» **DATA EXTRACT**:
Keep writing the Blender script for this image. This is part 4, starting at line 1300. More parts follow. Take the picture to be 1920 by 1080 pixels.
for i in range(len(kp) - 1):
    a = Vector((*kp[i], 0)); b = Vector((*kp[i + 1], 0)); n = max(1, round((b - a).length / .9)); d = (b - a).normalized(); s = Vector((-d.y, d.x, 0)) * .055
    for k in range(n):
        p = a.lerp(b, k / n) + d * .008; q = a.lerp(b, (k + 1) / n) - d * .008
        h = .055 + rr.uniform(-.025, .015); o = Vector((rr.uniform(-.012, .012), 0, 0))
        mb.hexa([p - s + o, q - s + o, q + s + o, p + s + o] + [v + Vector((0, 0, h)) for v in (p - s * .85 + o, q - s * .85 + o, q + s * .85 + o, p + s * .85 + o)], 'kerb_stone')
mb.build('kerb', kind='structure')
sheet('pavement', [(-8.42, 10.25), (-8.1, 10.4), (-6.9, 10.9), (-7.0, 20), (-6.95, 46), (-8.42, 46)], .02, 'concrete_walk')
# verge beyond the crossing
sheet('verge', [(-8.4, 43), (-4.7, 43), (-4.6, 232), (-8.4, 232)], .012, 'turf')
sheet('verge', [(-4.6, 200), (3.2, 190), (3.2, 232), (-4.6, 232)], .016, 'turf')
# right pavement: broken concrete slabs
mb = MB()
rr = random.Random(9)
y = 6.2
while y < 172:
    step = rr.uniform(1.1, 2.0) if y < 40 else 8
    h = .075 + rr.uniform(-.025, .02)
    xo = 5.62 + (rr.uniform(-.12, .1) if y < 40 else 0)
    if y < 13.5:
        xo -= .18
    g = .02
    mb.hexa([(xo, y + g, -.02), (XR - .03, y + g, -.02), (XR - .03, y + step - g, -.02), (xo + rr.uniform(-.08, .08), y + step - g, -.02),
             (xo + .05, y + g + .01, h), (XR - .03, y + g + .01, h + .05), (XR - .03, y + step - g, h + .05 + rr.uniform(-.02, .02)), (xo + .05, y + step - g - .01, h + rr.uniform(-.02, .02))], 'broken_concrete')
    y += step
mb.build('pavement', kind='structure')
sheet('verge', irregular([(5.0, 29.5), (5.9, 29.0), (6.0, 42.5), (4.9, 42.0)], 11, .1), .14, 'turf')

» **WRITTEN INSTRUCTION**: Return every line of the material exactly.

» **FINAL ANSWER**:
Keep writing the Blender script for this image. This is part 4, starting at line 1300. More parts follow. Take the picture to be 1920 by 1080 pixels.
for i in range(len(kp) - 1):
    a = Vector((*kp[i], 0)); b = Vector((*kp[i + 1], 0)); n = max(1, round((b - a).length / .9)); d = (b - a).normalized(); s = Vector((-d.y, d.x, 0)) * .055
    for k in range(n):
        p = a.lerp(b, k / n) + d * .008; q = a.lerp(b, (k + 1) / n) - d * .008
        h = .055 + rr.uniform(-.025, .015); o = Vector((rr.uniform(-.012, .012), 0, 0))
        mb.hexa([p - s + o, q - s + o, q + s + o, p + s + o] + [v + Vector((0, 0, h)) for v in (p - s * .85 + o, q - s * .85 + o, q + s * .85 + o, p + s * .85 + o)], 'kerb_stone')
mb.build('kerb', kind='structure')
sheet('pavement', [(-8.42, 10.25), (-8.1, 10.4), (-6.9, 10.9), (-7.0, 20), (-6.95, 46), (-8.42, 46)], .02, 'concrete_walk')
# verge beyond the crossing
sheet('verge', [(-8.4, 43), (-4.7, 43), (-4.6, 232), (-8.4, 232)], .012, 'turf')
sheet('verge', [(-4.6, 200), (3.2, 190), (3.2, 232), (-4.6, 232)], .016, 'turf')
# right pavement: broken concrete slabs
mb = MB()
rr = random.Random(9)
y = 6.2
while y < 172:
    step = rr.uniform(1.1, 2.0) if y < 40 else 8
    h = .075 + rr.uniform(-.025, .02)
    xo = 5.62 + (rr.uniform(-.12, .1) if y < 40 else 0)
    if y < 13.5:
        xo -= .18
    g = .02
    mb.hexa([(xo, y + g, -.02), (XR - .03, y + g, -.02), (XR - .03, y + step - g, -.02), (xo + rr.uniform(-.08, .08), y + step - g, -.02),
             (xo + .05, y + g + .01, h), (XR - .03, y + g + .01, h + .05), (XR - .03, y + step - g, h + .05 + rr.uniform(-.02, .02)), (xo + .05, y + step - g - .01, h + rr.uniform(-.02, .02))], 'broken_concrete')
    y += step
mb.build('pavement', kind='structure')
sheet('verge', irregular([(5.0, 29.5), (5.9, 29.0), (6.0, 42.5), (4.9, 42.0)], 11, .1), .14, 'turf')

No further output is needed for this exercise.